Improvements to the Air Force’s GPS satellite constellation, which launched its last Block IIF-type satellite in early February, could place airstrikes even closer. The next round of GPS satellites, Block III, is expected to begin launching next year.

“If we don’t have GPS, it would be very difficult,” Brown said. “GPS is hugely important in what we do. All of our partners across the region are dropping GPS-guided munitions.”

Of all the weapons deployed in the command’s region, 99 percent of them are precision guided.

“Because we have that capability, it allows us to take very few weapons and to use them to greater effect,” he said.

There’s still increased activity in Iraq and Syria as part of Operation Inherent Resolve, where coalition members have released more than 37,000 weapons since August 2014, according to its airpower statistics.

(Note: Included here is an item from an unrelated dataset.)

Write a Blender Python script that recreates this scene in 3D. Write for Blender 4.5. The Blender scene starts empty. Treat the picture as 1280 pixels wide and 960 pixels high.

Ongoing airstrikes have restricted the movement of enemy fighters belonging to the Islamic State of Iraq and the Levant.

“They no longer have the capability to take large swathes of land by surprise,” Brown said. “A lot of that has to do with good airpower.”

Strikes have also destroyed the terrorist group’s revenue sources, such as its banks, and oil and gas facilities.

“That precision has been truly effective,” he said.

But there has been some ambiguity with the U.S.-led coalition sharing airspace with the Russian military that is protecting the Syrian regime.

“The Russians’ presence has changed the air defense environment and increased the complexity in the region,” Brown said.

The general assured that this situation won’t stop coalition airstrikes.

“It’s been my position since the Russians showed up that we will not cede the airspace,” he said. “We will continue to operate where we need to on a day-to-day basis to execute the mission.”